Elektrikli araçlar düşük elektrik faturaları ve uygun araç maliyetleriyle öne çıkarken, araçlardaki gelişmiş navigasyon sistemleri, yakındaki arabaları, bina sütunlarını ve diğer küçük nesneleri ve aracın etrafında hareket eden insanları gösteriyor. Ayrıca, araca giriş sırasında yüz doğrulama sistemleri sayesinde, kayıtlıysa, anahtarsız olarak araç kilidini açılabilme imkanı sunuyor. Bu özellikler, günlük hayatımızda alışık olmadığımız birçok yenilik getiriyor.
Ekosistemde geleceğin anahtarı Otomotiv ekosistemindeki dönüşümün başarısı, dış ticaret, korumacılık, gümrük duvarları ve tartışmaları bir yana bırakıp, endüstrinin beklentilerini ve uluslararası iş birliği potansiyelini dikkate alan, ülkelerin otomotiv endüstrisinin geleceğini ortak büyüme ve fayda üzerine inşa edecekleri bir yaklaşımla mümkün olacak.
Ülkelerin politikalarının, otomobil ihracatının gelişiminden faydalanmak ve otomobil üretimi, nakliye ve ticaretini birbirine bağlayan bir endüstriyel küme oluşturmak için yeniden tasarlanması gerektiği artık kesin.
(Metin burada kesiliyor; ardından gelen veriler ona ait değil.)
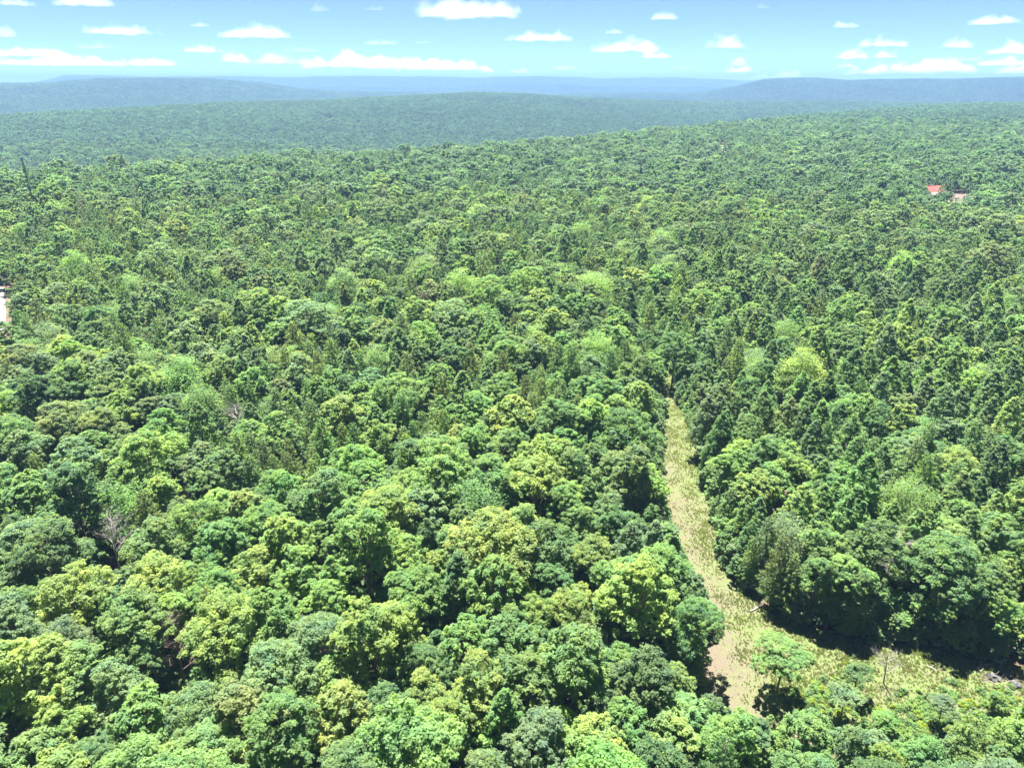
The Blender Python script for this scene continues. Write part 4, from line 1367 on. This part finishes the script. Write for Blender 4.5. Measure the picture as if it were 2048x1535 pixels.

Bu politikalar, yeni ekosistemin dünya standartlarında mobilite şehirleri yaratarak, yaşanabilir şehirler olmasını sağlamayı hedefleyecek.
Otomotiv ekosistemini büyütmek, ihracat sigortasını iyileştirmek, vergi iadelerini hızlandırmak ve finans ekosistemini otomobil alıcılarına tüketici finansmanı sağlamaya teşvik etmek gibi hizmetlerle mümkün olacak. Lojistik sektörü ise büyük filolarla daha fazla otomobil taşıyabilme kapasitesi sayesinde, otomobil ihracatçıları için anahtar bir konumda yer alacak.